For twenty-three years Philip had welded his growing Macedonia for war. Toughness was obligatory, and reflected in numerous anecdotes: Philip stationing his horsemen behind the lines to cut down any deserters, Philip refusing to allow women into camp, Philip berating a Macedonian for washing in warm water because in Macedonia only a woman who had just given birth was allowed to bath in comfort. Discipline was backed by plunder, foreign tithes, new farmland and the old gold mines which were seized on Macedonia's eastern borders and transformed to yield a solid supply of gold coin; a standing army could thus be supported, a luxury which only Sparta among the Greeks had braced herself to afford, and at once Philip began to teach it how to march. Whereas the infantrymen of Greek citizen armies would take one servant each to war with them, Philip allowed only one attendant to every ten soldiers; he banned carriages for his officers and forced them to march for thirty miles at a time in high summer or to carry thirty days' supply of flour on their backs when going out to summer camp. They were to rely on as few ox-drawn carts and mules for transport as possible. Stone hand-mills were taken to grind the corn in camp, and a regulation diet of bread and olives was only supplemented by plundered livestock, although Macedonia was also rich in fish and fruit, especially figs, whose high sugar content was thought suitable for soldiers. The army learnt to live off the land whatever the season, even if they had to scratch a living from native store-pits in the grip of a Bulgarian winter. For the first time, distance had ceased to matter in Balkan warfare.
This trained army was balanced by Philip's tactics, but great tactics are born less of originality than of a shrewd use of contemporary fashion, and Philip's army did not, like the goddess Athena, spring fully armed from its parent's brain. Greek society had seldom analysed its skills in technical pamphlets, but. warfare had been better served than arts as basic as mining or forestry, and the writings of such men as the general Xenophon were an accessible source of ideas both for oriental hazards and for the equipment of the horses which he so enjoyed. Infantry tactics were best learnt from example and discussion, and increasingly they had passed in the last sixty years from Greece's landed aristocrats to a new breed of common professionals, sons of a cobbler or a tradesman, who hired out their services abroad and spent most of their life in an army camp. Macedonia lay close to their operations, and in assessing Philip's army, the influences of Greek theory and professionals are central; Philip had inherited a siege train from his predecessor, but he hired his own Greek engineer, Polyeidus of Thessaly, and sponsored his inventions. 'A good deal of circumstantial evidence suggests that the principle of torsion was invented under the auspices of Philip II', who first applied spring of sinew or horsehair to the recently discovered arrow-catapult, doubling its range and power. Polyeidus also designed a system of toothed city walls and a siege tower 120 feet high, and he taught the pupils who devised ever stronger machinery for Alexander's siege-craft section. No Macedonian could have done it for himself.

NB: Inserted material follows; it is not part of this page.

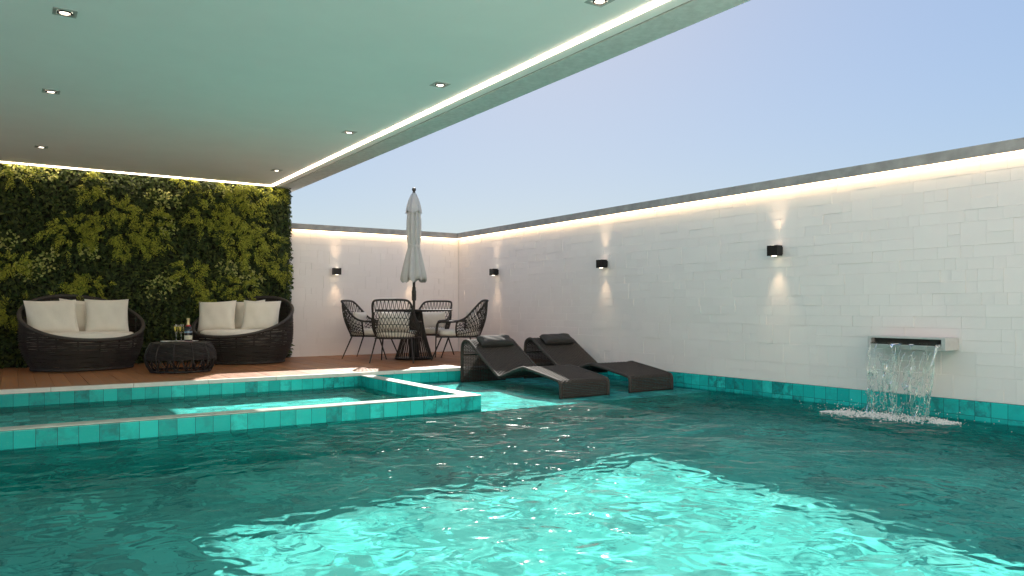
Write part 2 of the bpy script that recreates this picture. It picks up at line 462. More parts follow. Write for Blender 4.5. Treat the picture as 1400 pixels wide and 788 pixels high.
spots = [(.255, 5.2), (.255, 7.15), (.255, 9.66), (2.79, 3.33), (2.79, 5.26), (2.79, 7.18), (2.79, 9.66)]
slab = ['nearest square recessed ceiling spotlight on the left of the roof', 'middle recessed ceiling spotlight on the left of the roof',
        'recessed ceiling spotlight above the left wicker sofa near the green wall', 'recessed ceiling spotlight at the top edge, beside the light strip',
        'second recessed ceiling spotlight along the light strip from the top of the picture', 'third recessed ceiling spotlight along the light strip from the top of the picture',
        'small recessed ceiling spotlight in the inner corner of the light strips']
def make_spot():
    t = thing('ceiling_spotlight', '', 'ceiling light', (0,0,0), 0, 'square recessed spotlights in the canopy ceiling')
    a, b = .062, .046; g = MB()
    for k in range(4):
        an = PI/2*k; c_, s_ = round(math.cos(an)), round(math.sin(an)); R = lambda x, y, z: (x*c_-y*s_, x*s_+y*c_, z)
        g.quad(R(-a,-a,-.004), R(-b,-b,-.005), R(b,-b,-.005), R(a,-a,-.004)); g.quad(R(-a,-a,0), R(-a,-a,-.004), R(a,-a,-.004), R(a,-a,0))
        g.quad(R(-b,-b,-.005), R(-b*.9,-b*.9,-.001), R(b*.9,-b*.9,-.001), R(b,-b,-.005))
    g.build('frame', M['chrome'], t, smooth=False)
    MB().lathe([(.040,-.001),(.040,-.008),(.034,-.010),(.027,-.004)], 20, captop=False, capbot=False).build('trim_ring', M['darkframe'], t)
    MB().lathe([(.027,-.003),(.024,-.006),(.001,-.009)], 16).build('lamp', M['lamp'], t)
    return t
s0 = make_spot()
for i, ((x, y), lb) in enumerate(zip(spots, slab)):
    o = s0 if i == 0 else dup(s0)
    o.location = (x, y, CZ); o['label'] = lb

# ------------------------------------------------------------------ wall lamps
def make_sconce():
    t = thing('wall_lamp', '', 'wall lamp', (0,0,0), 0, 'black up and down wall lamps')
    # local: wall plane at y=0, lamp towards -y
    g = MB(); w, d, h = .058, .105, .050
    g.box(-w, w, -d, -.022, -h, h); g.build('body', M['black'], t, smooth=False)
    MB().box(-.045, .045, -.0215, 0.004, -.036, .036).build('bracket', M['black'], t, smooth=False)
    for s in (1, -1):
        MB().lathe([(.026, s*.0505), (.024, s*.0520), (.001, s*.0525)][::s], 16, (0,-.070,0)).build('lens', M['lens'], t)
        l = bpy.data.lights.new('bulb', 'SPOT'); l.energy = 2.8; l.color = (1, .70, .42); l.spot_size = math.radians(60); l.spot_blend = 1.0
        l.shadow_soft_size = .02; b = bpy.data.objects.new('bulb', l); COL.objects.link(b); b.parent = t
        b.location = (0, -.070, s*.056); b.rotation_euler = (PI if s > 0 else 0, 0, 0)
    return t
sc0 = make_sconce()
for i, (loc, rz, lb) in enumerate([
    ((4.109, BY, 1.285), 0, 'black box wall lamp on the back wall, left of the folded parasol'),
    ((5.36, BY, 1.285), 0, 'black box wall lamp on the back wall, half hidden behind the parasol'),
    ((WX, 9.93, 1.283), -PI/2, 'small black box wall lamp on the right wall nearest the corner'),
    ((WX, 7.36, 1.283), -PI/2, 'black box wall lamp on the right wall above the farther pool lounger'),
    ((WX, 4.76, 1.283), -PI/2, 'largest black box wall lamp, on the right wall closest to the waterfall spout')]):
    o = sc0 if i == 0 else dup(sc0)
    o.location = loc; o.rotation_euler = (0, 0, rz); o['label'] = lb

# ------------------------------------------------------------------ living wall
def leaf_mat(name, cols, rough=.55):
    m = N(name); r = m.geo().outputs['Random Per Island']
    st = [(i/(len(cols)-1), c+(1,)) for i, c in enumerate(cols)]
    m.set(Base_Color=m.ramp(r, *st), Roughness=rough); m.b.inputs['Specular IOR Level'].default_value = .35
    t = m.n('BsdfTranslucent'); mx = m.n('MixShader'); mx.inputs[0].default_value = .22
    m.l(m.ramp(r, *st), t.inputs['Color']); m.l(m.b.outputs[0], mx.inputs[1]); m.l(t.outputs[0], mx.inputs[2]); m.l(mx.outputs[0], m.o.inputs['Surface'])
    return m.m
M['leaf_dark'] = leaf_mat('deep_green_leaves', [(.014,.026,.006),(.026,.046,.010),(.042,.066,.012),(.085,.11,.02)])
M['leaf_lime'] = leaf_mat('lime_leaves', [(.10,.13,.014),(.26,.29,.03),(.40,.41,.045),(.17,.21,.022)])
M['leaf_pale'] = leaf_mat('variegated_leaves', [(.13,.19,.035),(.34,.37,.09),(.46,.45,.15),(.20,.26,.05)])
def leaves(pos, nrm, length, width, droop=.3, spin=None):
    """folded four-face leaves as one mesh; pos, nrm: (n,3)"""
    n = len(pos); spin = RNG.uniform(0, 2*PI, n) if spin is None else spin
    nrm = nrm/np.linalg.norm(nrm, axis=1, keepdims=True)
    a = np.cross(nrm, np.tile([0,0,1.], (n,1))); a /= np.linalg.norm(a, axis=1, keepdims=True)+1e-9; b = np.cross(nrm, a)
    d = a*np.cos(spin)[:,None] + b*np.sin(spin)[:,None]; s = np.cross(nrm, d)
    L = length[:,None]; Wd = width[:,None]
    p0 = pos; p1 = pos+d*L*.5+s*Wd*.5+nrm*L*.10; p2 = pos+d*L-nrm*L*droop; p3 = pos+d*L*.5-s*Wd*.5+nrm*L*.10; pm = pos+d*L*.5-nrm*L*.02
    V = np.stack([p0,p1,p2,p3,pm], 1).reshape(-1, 3); k = np.arange(n)[:,None]*5
    F = np.stack([k+[[0,1,4]], k+[[1,2,4]], k+[[2,3,4]], k+[[3,0,4]]], 1).reshape(-1, 3)
    return V, F
def leaf_obj(name, V, F, mat, parent):
    me = bpy.data.meshes.new(name); me.vertices.add(len(V)); me.vertices.foreach_set('co', V.astype(np.float32).ravel())
    me.loops.add(len(F)*3); me.loops.foreach_set('vertex_index', F.astype(np.int32).ravel())
    me.polygons.add(len(F)); me.polygons.foreach_set('loop_start', np.arange(0, len(F)*3, 3, dtype=np.int32))
    me.update(calc_edges=True); me.materials.append(mat)
    o = bpy.data.objects.new(name, me); COL.objects.link(o); o.parent = parent; return W(o, parent)
GX0, GX1, GZ = -1.4, 3.37, CZ-.01
lw = thing('living_wall', 'living wall of dark and lime green leaves behind the two wicker sofas', 'green wall', (1, 11.05, 0))
W(MB().box(LX, GX1-.02, 11.06, BY-.002, 0.002, CZ-.003).build('backing_panel', plain('dark_moss_backing', (.012,.016,.006), .95, 0, .4, .5, 30), lw, smooth=False), lw)
def bulge(x, z): return .045*mnoise.noise(Vector((x*2.3, z*2.3, 3.1))) + .03*mnoise.noise(Vector((x*6, z*6, 9.1)))
n = 30000
px = RNG.uniform(GX0, GX1, n); pz = RNG.uniform(.02, GZ, n)
py = np.array([11.025 - 1.3*(bulge(a, b)+.035) for a, b in zip(px, pz)]) + RNG.uniform(-.03, .03, n)
nr = np.stack([RNG.normal(0,.55,n), -np.ones(n), RNG.normal(.25,.5,n)], 1)
V, F = leaves(np.stack([px,py,pz],1), nr, RNG.uniform(.034,.082,n), RNG.uniform(.016,.038,n))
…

On the battlefield, cavalry and infantry were Philip's two staple units, and he balanced them into a coherent line. On the right wing, the cavalry delivered the hammer blow, and in the centre, the infantry followed up like a heavy press; this was his standard tactic and Alexander's too, and it was held together by links of differing armour. Already it gave them an advantage. Because Greek infantry drifted to their right, or shielded side, generals usually placed their strongest units on their respective lefts, with the result that they never met in combat. The Macedonian right and left were equally balanced to upset their enemy's formation and their infantry never drifted from the centre; Philip may have learnt his line from the Theban general Pammenes who had entertained him in his youth at Thebes. As the punch force, the cavalry had the distinction of deciding the pitched battle, usually at the gallop; this method is spectacular, but many have failed to control it, for cavalry units are an unruly group of young bloods and gentlemen who only respond to a dashing example. This dash Alexander provided even more than his father, and his leadership turned the Companions into the finest unit of cavalry in history, Genghis Khan's included. For this, they had needed a proper home.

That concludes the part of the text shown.